Дорогой Вальтер Федорович,я рискую подвергнуться Вашим насмешкам. Дело в том, что, получив Ваши письма и особенно письмо от бесценного Павлика, я значительно успокоился[561] даже до того, что в более спокойном ожидании моего скорого теперь отъезда я написал вступление к дневнику: «Histoire édifiante de mes commencements»[562]. Это очень кратко (страничек 40 дневника), но мне кажется достаточным, и во всяком случае лучше, чем ничего. Написал до того 2 стихотворения, из которых первое послал К<онстантину> Андреевичу[563]. Павлик это время несколько закутил с гр. Шереметьевым <так!>, что он подробно и описывает, кроме того, мое одно письмо оказалось недошедшим, а другие идут страшно долго, вот и все причины его молчания, показавшегося мне здесь таким чреватым бедствиями.
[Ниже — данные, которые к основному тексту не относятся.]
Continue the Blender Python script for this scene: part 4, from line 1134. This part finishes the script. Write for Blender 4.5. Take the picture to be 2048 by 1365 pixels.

Относительно осенних затруднений, — они совершенно другого характера и вроде того, что было весною, когда я к Вам обращался[564]. Но я теперь крепко надеюсь на чудо, на судьбу, как-то всегда меня хранившую до сих пор. И потом, м<ожет> б<ыть>, превратности крайне интересны, я даже отчасти жалею, что у моих больших кредиторов нет векселей, чтобы меня посадить в долговую тюрьму. Только бы вы все не уехали зараз куда-нибудь. Этого бы я не перенес, такой мороки <?>.
Я думал, что молчание Павлика, с такой чрезмерной трагичностью истолковываемое мною, перспектива осенних дел так подействует на мое усилившееся здесь малодушие, что я что-нибудь выкину такое, что лишило бы нас возможности увидеться когда бы то ни было, но теперь, видя тщетность этих опасений, приветствую хотя бы скользкую, хотя бы en pénurie беззаботную жизнь и весело предаюсь на волю случая и судьбы. Сомов упомянул в письме великое, во что я всегда верил и не знаю в каком ослеплении которое позабыл: l’Imprévu[565]. Не непредвиденной ли была и встреча с Павликом, и неожиданно для меня самого загоревшаяся любовь к нему, и многое, если не все, в моей жизни. Мы ждем, принимаем и благодарим, хотя бы делали движения людей действующих. После последнего, кажется, довольно «бешеного» письма Вам смешно читать такие рассуждения, не правда ли?